Data records
+++
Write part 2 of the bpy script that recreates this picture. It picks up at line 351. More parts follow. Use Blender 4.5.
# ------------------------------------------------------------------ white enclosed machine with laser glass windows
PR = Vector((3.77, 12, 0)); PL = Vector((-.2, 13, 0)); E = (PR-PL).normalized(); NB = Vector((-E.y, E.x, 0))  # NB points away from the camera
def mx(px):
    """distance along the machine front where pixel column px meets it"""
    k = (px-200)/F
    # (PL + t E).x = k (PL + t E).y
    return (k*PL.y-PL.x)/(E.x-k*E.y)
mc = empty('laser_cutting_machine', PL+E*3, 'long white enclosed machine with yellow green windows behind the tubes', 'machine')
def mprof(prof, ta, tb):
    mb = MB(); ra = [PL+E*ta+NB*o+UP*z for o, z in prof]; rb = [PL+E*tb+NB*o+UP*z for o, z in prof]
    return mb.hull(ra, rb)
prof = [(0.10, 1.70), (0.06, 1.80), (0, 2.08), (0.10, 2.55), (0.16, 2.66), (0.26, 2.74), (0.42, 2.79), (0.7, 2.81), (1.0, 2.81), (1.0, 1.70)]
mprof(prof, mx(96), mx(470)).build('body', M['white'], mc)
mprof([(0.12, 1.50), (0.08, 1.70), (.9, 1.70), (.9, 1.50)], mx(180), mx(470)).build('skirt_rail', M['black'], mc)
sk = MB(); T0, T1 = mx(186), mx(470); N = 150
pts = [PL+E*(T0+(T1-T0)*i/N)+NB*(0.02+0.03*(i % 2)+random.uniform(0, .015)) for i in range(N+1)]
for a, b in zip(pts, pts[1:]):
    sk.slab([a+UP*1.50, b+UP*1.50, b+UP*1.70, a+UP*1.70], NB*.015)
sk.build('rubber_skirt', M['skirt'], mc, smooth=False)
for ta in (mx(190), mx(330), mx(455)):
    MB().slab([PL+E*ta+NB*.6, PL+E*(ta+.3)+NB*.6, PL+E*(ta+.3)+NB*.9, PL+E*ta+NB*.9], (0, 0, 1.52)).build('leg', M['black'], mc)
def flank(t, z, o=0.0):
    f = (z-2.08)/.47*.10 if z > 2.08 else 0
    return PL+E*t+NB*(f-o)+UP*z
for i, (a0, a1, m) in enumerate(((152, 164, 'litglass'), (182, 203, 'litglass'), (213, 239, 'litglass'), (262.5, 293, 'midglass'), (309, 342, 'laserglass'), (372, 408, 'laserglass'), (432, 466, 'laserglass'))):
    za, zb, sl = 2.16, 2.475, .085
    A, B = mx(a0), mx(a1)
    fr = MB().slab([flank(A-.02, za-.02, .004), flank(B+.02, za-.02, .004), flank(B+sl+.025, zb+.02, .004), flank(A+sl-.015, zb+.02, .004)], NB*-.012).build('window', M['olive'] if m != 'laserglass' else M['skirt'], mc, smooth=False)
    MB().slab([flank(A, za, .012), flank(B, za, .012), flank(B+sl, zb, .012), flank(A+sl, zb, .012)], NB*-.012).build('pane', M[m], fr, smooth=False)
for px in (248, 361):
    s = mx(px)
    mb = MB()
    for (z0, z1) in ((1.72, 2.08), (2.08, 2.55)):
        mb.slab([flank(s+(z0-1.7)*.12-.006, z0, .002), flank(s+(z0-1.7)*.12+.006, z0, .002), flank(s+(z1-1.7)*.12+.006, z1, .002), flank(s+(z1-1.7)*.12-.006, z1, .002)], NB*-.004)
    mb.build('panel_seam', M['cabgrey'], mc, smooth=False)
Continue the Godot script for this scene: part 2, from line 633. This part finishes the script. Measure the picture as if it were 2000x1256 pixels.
+++
#### [Exercise]
Return every line of the material exactly.

#### [The response]
Write part 2 of the bpy script that recreates this picture. It picks up at line 351. More parts follow. Use Blender 4.5.
# ------------------------------------------------------------------ white enclosed machine with laser glass windows
PR = Vector((3.77, 12, 0)); PL = Vector((-.2, 13, 0)); E = (PR-PL).normalized(); NB = Vector((-E.y, E.x, 0))  # NB points away from the camera
def mx(px):
    """distance along the machine front where pixel column px meets it"""
    k = (px-200)/F
    # (PL + t E).x = k (PL + t E).y
    return (k*PL.y-PL.x)/(E.x-k*E.y)
mc = empty('laser_cutting_machine', PL+E*3, 'long white enclosed machine with yellow green windows behind the tubes', 'machine')
def mprof(prof, ta, tb):
    mb = MB(); ra = [PL+E*ta+NB*o+UP*z for o, z in prof]; rb = [PL+E*tb+NB*o+UP*z for o, z in prof]
    return mb.hull(ra, rb)
prof = [(0.10, 1.70), (0.06, 1.80), (0, 2.08), (0.10, 2.55), (0.16, 2.66), (0.26, 2.74), (0.42, 2.79), (0.7, 2.81), (1.0, 2.81), (1.0, 1.70)]
mprof(prof, mx(96), mx(470)).build('body', M['white'], mc)
mprof([(0.12, 1.50), (0.08, 1.70), (.9, 1.70), (.9, 1.50)], mx(180), mx(470)).build('skirt_rail', M['black'], mc)
sk = MB(); T0, T1 = mx(186), mx(470); N = 150
pts = [PL+E*(T0+(T1-T0)*i/N)+NB*(0.02+0.03*(i % 2)+random.uniform(0, .015)) for i in range(N+1)]
for a, b in zip(pts, pts[1:]):
    sk.slab([a+UP*1.50, b+UP*1.50, b+UP*1.70, a+UP*1.70], NB*.015)
sk.build('rubber_skirt', M['skirt'], mc, smooth=False)
for ta in (mx(190), mx(330), mx(455)):
    MB().slab([PL+E*ta+NB*.6, PL+E*(ta+.3)+NB*.6, PL+E*(ta+.3)+NB*.9, PL+E*ta+NB*.9], (0, 0, 1.52)).build('leg', M['black'], mc)
def flank(t, z, o=0.0):
    f = (z-2.08)/.47*.10 if z > 2.08 else 0
    return PL+E*t+NB*(f-o)+UP*z
for i, (a0, a1, m) in enumerate(((152, 164, 'litglass'), (182, 203, 'litglass'), (213, 239, 'litglass'), (262.5, 293, 'midglass'), (309, 342, 'laserglass'), (372, 408, 'laserglass'), (432, 466, 'laserglass'))):
    za, zb, sl = 2.16, 2.475, .085
    A, B = mx(a0), mx(a1)
    fr = MB().slab([flank(A-.02, za-.02, .004), flank(B+.02, za-.02, .004), flank(B+sl+.025, zb+.02, .004), flank(A+sl-.015, zb+.02, .004)], NB*-.012).build('window', M['olive'] if m != 'laserglass' else M['skirt'], mc, smooth=False)
    MB().slab([flank(A, za, .012), flank(B, za, .012), flank(B+sl, zb, .012), flank(A+sl, zb, .012)], NB*-.012).build('pane', M[m], fr, smooth=False)
for px in (248, 361):
    s = mx(px)
    mb = MB()
    for (z0, z1) in ((1.72, 2.08), (2.08, 2.55)):
        mb.slab([flank(s+(z0-1.7)*.12-.006, z0, .002), flank(s+(z0-1.7)*.12+.006, z0, .002), flank(s+(z1-1.7)*.12+.006, z1, .002), flank(s+(z1-1.7)*.12-.006, z1, .002)], NB*-.004)
    mb.build('panel_seam', M['cabgrey'], mc, smooth=False)
Continue the Godot script for this scene: part 2, from line 633. This part finishes the script. Measure the picture as if it were 2000x1256 pixels.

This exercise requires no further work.